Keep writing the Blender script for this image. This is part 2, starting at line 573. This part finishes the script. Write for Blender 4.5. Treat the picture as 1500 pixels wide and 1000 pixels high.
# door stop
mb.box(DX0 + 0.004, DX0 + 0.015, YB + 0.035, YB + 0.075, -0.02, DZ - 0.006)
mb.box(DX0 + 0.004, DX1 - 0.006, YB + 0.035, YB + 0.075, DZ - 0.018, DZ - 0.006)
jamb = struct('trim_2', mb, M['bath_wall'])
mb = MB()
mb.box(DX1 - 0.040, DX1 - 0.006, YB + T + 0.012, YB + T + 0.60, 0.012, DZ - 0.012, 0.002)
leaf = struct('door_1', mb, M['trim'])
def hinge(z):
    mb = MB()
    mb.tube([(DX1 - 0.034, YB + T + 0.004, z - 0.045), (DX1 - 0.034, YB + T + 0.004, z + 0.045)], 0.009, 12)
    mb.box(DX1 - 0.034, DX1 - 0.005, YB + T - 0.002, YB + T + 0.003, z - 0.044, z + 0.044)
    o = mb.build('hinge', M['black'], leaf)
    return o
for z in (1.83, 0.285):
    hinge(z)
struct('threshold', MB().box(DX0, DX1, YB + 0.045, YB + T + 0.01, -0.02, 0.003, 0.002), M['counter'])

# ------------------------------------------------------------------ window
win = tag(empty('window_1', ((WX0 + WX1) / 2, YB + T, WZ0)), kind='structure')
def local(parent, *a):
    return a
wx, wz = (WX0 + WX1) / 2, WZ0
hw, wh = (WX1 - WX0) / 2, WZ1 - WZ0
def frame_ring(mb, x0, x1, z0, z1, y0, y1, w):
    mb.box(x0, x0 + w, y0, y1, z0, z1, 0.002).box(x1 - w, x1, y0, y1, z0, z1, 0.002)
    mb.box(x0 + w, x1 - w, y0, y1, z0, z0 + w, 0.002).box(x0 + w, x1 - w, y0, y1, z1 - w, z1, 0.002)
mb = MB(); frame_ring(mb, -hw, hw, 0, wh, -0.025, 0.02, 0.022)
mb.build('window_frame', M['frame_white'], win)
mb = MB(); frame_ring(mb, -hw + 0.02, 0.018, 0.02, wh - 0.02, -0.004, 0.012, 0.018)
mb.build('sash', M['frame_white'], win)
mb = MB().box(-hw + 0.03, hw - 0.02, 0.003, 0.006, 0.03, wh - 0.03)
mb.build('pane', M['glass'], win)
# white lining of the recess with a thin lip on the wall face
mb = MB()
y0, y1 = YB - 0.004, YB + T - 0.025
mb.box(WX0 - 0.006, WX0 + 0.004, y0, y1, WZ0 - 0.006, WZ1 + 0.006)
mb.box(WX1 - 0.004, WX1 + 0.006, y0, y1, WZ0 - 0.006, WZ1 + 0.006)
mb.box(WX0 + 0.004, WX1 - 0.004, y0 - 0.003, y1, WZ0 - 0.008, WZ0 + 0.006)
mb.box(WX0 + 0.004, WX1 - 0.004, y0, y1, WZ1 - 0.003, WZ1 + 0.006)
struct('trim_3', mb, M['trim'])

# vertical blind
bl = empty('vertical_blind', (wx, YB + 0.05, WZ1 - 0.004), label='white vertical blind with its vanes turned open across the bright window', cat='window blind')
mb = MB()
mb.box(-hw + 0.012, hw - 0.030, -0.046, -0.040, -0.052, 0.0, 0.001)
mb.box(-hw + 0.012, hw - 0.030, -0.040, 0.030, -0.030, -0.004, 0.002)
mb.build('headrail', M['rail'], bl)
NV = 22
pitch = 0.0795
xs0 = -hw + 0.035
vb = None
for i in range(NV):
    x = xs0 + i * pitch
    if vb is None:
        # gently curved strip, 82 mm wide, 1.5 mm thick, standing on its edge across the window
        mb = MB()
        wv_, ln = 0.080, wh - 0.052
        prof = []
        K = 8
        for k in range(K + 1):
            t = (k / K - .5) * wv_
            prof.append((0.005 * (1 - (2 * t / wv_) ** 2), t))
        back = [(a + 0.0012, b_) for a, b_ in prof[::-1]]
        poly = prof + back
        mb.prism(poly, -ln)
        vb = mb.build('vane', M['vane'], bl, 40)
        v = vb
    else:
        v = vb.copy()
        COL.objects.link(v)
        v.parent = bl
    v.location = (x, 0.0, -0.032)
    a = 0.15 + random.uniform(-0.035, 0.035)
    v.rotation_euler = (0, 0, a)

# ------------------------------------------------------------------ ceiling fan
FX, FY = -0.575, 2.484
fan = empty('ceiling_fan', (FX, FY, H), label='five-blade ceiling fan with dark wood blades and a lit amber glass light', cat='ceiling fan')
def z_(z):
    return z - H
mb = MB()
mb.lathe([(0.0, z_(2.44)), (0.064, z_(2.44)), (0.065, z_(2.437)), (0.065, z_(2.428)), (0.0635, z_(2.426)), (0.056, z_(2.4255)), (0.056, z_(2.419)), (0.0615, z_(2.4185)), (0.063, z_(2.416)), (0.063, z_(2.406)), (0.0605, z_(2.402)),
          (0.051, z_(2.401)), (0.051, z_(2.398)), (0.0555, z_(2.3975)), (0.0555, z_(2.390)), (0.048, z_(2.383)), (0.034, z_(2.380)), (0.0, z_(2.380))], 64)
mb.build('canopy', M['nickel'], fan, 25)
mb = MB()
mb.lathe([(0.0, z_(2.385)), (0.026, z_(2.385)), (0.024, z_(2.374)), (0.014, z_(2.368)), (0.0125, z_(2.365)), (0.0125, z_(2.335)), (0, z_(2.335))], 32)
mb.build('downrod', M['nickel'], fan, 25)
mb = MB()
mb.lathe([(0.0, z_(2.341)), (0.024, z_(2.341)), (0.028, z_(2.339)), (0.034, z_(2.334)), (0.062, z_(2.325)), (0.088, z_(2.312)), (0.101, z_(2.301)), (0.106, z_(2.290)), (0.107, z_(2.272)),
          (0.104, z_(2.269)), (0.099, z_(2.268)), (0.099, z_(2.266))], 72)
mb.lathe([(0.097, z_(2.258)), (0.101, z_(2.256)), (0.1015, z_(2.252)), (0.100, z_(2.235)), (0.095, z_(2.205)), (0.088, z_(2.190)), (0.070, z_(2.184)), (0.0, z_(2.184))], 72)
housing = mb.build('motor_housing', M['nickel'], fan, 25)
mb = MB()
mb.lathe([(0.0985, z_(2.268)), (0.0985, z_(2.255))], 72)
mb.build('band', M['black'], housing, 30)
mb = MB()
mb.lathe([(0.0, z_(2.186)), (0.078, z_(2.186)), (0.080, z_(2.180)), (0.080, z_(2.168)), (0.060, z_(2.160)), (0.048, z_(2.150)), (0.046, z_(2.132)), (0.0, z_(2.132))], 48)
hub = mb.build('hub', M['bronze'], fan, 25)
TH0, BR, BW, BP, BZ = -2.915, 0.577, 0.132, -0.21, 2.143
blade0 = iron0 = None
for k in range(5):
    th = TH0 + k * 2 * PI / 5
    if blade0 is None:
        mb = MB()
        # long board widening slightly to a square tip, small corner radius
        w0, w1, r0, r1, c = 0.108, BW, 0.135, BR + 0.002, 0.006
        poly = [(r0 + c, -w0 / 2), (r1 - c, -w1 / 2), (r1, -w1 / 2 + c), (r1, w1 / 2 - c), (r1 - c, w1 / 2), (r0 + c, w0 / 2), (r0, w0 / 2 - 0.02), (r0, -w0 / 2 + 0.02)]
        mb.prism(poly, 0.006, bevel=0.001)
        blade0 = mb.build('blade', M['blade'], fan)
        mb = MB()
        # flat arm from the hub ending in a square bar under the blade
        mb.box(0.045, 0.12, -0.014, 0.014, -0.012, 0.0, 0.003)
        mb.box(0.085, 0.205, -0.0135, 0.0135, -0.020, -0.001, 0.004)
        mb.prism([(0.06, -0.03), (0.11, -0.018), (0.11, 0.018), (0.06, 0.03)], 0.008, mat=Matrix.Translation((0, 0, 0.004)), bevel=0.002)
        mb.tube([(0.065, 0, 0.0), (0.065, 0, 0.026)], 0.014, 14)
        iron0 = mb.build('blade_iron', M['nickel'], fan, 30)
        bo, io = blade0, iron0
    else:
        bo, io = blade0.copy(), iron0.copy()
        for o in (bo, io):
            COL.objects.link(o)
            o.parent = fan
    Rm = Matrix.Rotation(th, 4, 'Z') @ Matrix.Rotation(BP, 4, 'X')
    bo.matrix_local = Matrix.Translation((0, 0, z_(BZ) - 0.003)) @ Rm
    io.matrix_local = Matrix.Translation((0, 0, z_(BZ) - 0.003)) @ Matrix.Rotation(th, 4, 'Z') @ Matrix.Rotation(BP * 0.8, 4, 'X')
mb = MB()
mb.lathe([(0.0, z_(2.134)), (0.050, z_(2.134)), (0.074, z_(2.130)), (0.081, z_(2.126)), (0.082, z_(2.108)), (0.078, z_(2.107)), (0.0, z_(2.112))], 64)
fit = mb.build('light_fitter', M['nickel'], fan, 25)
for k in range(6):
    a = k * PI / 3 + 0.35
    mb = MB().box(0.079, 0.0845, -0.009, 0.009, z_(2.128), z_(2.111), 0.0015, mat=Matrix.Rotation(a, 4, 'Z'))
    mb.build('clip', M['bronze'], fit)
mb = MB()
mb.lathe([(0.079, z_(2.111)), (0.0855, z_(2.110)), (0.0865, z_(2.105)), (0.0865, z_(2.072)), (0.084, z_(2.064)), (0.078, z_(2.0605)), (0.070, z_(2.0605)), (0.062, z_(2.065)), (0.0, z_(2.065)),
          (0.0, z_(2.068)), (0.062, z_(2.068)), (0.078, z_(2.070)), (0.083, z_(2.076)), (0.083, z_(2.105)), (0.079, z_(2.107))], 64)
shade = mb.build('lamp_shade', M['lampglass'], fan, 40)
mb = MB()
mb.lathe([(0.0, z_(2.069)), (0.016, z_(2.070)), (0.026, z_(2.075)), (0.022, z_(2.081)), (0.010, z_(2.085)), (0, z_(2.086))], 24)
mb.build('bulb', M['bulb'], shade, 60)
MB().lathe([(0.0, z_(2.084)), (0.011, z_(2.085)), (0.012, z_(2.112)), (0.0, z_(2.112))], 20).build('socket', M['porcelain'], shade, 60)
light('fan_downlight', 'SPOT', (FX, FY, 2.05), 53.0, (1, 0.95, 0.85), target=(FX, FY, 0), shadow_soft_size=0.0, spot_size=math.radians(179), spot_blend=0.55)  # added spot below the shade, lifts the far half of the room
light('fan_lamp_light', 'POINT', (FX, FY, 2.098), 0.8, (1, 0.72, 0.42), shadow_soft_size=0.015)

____

Task to carry out: Only the lines from the beginning of the material above through the line with "struct('threshold', MB().box(DX0, DX1, YB" are wanted; extract them exactly.

Solution to this problem:
Keep writing the Blender script for this image. This is part 2, starting at line 573. This part finishes the script. Write for Blender 4.5. Treat the picture as 1500 pixels wide and 1000 pixels high.
# door stop
mb.box(DX0 + 0.004, DX0 + 0.015, YB + 0.035, YB + 0.075, -0.02, DZ - 0.006)
mb.box(DX0 + 0.004, DX1 - 0.006, YB + 0.035, YB + 0.075, DZ - 0.018, DZ - 0.006)
jamb = struct('trim_2', mb, M['bath_wall'])
mb = MB()
mb.box(DX1 - 0.040, DX1 - 0.006, YB + T + 0.012, YB + T + 0.60, 0.012, DZ - 0.012, 0.002)
leaf = struct('door_1', mb, M['trim'])
def hinge(z):
    mb = MB()
    mb.tube([(DX1 - 0.034, YB + T + 0.004, z - 0.045), (DX1 - 0.034, YB + T + 0.004, z + 0.045)], 0.009, 12)
    mb.box(DX1 - 0.034, DX1 - 0.005, YB + T - 0.002, YB + T + 0.003, z - 0.044, z + 0.044)
    o = mb.build('hinge', M['black'], leaf)
    return o
for z in (1.83, 0.285):
    hinge(z)
struct('threshold', MB().box(DX0, DX1, YB + 0.045, YB + T + 0.01, -0.02, 0.003, 0.002), M['counter'])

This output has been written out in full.